### Directions
Print, word for word, every line from the beginning of the listing up to and including the line with "return m, nt, nt.nodes['Principled BSDF']". Pictures are to be excluded.
-- start --
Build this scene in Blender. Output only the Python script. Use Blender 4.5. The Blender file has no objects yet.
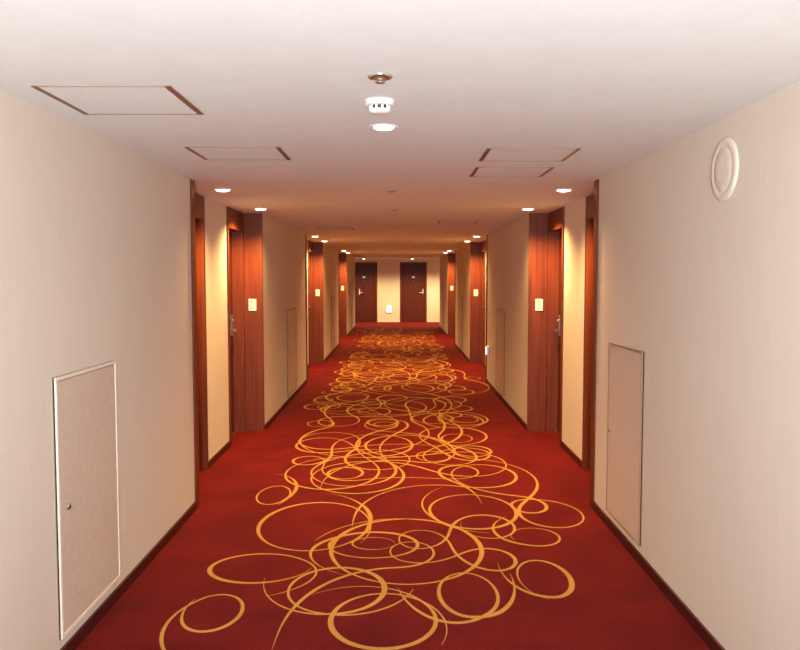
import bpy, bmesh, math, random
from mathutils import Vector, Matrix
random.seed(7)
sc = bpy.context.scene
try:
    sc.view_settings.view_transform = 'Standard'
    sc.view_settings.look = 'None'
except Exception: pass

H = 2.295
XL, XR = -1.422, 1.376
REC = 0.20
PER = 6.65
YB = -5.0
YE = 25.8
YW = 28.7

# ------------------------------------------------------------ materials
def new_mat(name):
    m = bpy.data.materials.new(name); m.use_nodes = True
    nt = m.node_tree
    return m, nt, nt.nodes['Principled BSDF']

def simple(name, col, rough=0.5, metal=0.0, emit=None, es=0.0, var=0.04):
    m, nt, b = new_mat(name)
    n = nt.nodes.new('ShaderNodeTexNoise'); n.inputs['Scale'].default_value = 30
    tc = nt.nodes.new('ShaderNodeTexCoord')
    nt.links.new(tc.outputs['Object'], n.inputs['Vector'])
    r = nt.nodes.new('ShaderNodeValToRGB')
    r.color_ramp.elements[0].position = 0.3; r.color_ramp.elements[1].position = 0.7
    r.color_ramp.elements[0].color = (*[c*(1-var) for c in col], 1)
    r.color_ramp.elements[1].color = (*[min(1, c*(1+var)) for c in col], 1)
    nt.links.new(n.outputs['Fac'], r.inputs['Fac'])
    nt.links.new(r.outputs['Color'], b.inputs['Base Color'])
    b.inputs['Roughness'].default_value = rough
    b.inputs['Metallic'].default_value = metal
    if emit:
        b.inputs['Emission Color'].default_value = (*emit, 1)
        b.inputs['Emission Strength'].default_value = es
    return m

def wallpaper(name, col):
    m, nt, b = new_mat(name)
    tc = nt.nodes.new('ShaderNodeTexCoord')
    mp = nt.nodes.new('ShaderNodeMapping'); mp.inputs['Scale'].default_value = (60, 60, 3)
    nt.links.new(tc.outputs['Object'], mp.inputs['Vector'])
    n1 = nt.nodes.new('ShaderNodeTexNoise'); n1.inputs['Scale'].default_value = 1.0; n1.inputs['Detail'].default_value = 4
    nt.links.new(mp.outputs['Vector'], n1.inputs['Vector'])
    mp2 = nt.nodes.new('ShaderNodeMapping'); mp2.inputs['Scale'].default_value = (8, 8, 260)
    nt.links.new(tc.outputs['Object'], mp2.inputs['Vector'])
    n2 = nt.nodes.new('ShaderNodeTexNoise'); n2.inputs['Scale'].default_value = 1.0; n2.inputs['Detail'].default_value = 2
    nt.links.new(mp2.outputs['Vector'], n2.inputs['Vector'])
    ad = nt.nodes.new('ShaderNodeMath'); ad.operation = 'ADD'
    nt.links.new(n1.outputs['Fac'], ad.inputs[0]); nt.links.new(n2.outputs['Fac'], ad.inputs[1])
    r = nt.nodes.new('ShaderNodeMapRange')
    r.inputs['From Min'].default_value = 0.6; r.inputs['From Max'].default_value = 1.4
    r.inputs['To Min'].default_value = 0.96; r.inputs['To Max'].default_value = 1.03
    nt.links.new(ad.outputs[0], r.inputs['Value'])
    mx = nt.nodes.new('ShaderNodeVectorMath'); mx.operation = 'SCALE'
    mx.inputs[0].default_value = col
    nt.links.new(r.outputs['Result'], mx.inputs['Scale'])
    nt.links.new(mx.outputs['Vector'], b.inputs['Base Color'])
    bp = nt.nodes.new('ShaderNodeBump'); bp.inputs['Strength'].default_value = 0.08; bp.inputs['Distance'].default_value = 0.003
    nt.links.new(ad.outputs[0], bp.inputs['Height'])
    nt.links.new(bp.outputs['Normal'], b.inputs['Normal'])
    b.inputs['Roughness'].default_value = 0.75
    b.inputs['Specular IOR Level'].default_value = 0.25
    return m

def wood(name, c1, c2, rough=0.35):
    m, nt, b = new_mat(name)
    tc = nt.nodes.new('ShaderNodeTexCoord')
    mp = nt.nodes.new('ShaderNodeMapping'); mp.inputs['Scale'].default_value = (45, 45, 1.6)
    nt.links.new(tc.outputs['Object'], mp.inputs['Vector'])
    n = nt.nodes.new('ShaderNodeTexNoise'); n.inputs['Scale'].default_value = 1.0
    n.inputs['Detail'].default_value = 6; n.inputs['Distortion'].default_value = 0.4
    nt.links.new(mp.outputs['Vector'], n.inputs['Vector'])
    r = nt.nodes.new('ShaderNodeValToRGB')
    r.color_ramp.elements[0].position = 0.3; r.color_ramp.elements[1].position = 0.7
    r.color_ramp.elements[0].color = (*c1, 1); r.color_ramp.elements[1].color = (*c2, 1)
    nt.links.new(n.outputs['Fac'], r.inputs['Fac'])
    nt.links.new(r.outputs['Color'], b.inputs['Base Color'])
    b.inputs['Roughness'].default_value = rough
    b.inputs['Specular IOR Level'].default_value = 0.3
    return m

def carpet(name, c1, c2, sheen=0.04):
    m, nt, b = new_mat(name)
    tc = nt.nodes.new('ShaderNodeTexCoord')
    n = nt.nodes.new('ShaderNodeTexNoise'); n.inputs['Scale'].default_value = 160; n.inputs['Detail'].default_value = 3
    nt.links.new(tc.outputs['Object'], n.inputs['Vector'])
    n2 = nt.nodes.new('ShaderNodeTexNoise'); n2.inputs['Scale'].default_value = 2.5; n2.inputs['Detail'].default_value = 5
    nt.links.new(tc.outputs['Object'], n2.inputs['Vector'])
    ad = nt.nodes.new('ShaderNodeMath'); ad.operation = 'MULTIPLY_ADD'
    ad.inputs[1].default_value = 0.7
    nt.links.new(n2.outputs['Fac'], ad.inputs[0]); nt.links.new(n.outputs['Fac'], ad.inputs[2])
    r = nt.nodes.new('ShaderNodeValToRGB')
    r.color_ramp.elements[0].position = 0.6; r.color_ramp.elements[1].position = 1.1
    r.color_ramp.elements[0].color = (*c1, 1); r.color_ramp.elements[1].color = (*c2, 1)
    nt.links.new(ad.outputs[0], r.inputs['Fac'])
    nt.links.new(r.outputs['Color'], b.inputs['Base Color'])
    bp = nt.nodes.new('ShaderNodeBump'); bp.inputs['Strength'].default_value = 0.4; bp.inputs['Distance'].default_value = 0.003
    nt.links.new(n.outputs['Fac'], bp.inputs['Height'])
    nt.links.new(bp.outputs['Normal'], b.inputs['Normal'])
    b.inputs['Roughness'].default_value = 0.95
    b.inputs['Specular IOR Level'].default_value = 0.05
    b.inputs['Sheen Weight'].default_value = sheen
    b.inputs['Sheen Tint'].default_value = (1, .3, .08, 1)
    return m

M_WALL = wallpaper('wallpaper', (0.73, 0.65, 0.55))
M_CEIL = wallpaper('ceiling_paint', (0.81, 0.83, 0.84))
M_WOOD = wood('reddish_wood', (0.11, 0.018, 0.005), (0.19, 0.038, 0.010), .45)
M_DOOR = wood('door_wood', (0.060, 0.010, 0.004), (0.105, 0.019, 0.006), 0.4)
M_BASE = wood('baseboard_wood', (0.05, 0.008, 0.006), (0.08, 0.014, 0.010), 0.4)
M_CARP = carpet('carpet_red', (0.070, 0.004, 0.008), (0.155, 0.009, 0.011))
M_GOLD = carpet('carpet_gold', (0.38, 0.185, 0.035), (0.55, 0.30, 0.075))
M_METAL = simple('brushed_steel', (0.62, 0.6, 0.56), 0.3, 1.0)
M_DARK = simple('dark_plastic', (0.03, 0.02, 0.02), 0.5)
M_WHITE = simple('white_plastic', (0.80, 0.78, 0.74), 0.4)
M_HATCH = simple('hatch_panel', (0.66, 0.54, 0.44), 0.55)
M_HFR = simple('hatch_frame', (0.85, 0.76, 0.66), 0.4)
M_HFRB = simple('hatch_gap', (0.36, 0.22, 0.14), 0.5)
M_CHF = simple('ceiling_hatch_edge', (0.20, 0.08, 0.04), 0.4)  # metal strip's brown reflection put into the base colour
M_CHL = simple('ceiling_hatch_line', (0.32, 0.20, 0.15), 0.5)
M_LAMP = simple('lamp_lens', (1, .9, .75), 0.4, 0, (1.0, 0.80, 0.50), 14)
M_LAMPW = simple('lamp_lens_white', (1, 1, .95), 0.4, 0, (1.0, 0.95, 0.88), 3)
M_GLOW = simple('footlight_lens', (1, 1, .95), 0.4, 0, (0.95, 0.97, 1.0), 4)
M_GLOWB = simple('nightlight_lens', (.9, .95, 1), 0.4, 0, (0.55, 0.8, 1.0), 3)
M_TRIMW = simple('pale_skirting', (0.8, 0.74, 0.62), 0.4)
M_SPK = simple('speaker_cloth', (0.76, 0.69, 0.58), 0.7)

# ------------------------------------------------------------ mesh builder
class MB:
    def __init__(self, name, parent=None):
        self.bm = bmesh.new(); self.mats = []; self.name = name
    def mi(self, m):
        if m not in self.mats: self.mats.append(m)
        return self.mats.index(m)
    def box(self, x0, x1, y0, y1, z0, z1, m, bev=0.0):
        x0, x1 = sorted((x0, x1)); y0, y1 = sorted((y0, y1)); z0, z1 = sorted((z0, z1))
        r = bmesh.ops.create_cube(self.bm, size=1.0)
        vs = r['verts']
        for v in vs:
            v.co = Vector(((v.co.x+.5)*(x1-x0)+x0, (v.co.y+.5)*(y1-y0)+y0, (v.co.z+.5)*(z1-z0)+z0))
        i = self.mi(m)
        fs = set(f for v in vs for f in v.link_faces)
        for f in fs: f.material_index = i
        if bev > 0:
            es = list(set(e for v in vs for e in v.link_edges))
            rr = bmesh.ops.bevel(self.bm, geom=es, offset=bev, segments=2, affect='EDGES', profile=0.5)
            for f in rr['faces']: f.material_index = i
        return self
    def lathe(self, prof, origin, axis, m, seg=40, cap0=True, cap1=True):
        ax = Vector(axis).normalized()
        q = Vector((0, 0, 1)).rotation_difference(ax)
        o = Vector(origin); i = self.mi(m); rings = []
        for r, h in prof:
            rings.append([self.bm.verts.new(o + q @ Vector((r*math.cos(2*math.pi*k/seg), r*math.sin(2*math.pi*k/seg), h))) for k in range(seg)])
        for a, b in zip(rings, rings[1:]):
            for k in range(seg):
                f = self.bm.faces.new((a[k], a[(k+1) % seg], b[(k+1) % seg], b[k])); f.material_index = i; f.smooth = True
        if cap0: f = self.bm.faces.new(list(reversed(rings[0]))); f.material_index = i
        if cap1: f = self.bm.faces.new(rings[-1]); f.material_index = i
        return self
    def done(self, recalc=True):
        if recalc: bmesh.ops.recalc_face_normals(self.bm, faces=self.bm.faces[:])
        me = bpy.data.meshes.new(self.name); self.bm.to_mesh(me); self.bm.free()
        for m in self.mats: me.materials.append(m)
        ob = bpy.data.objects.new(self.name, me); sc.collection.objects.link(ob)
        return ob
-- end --
### Response to the exercise
Build this scene in Blender. Output only the Python script. Use Blender 4.5. The Blender file has no objects yet.
import bpy, bmesh, math, random
from mathutils import Vector, Matrix
random.seed(7)
sc = bpy.context.scene
try:
    sc.view_settings.view_transform = 'Standard'
    sc.view_settings.look = 'None'
except Exception: pass

H = 2.295
XL, XR = -1.422, 1.376
REC = 0.20
PER = 6.65
YB = -5.0
YE = 25.8
YW = 28.7

# ------------------------------------------------------------ materials
def new_mat(name):
    m = bpy.data.materials.new(name); m.use_nodes = True
    nt = m.node_tree
    return m, nt, nt.nodes['Principled BSDF']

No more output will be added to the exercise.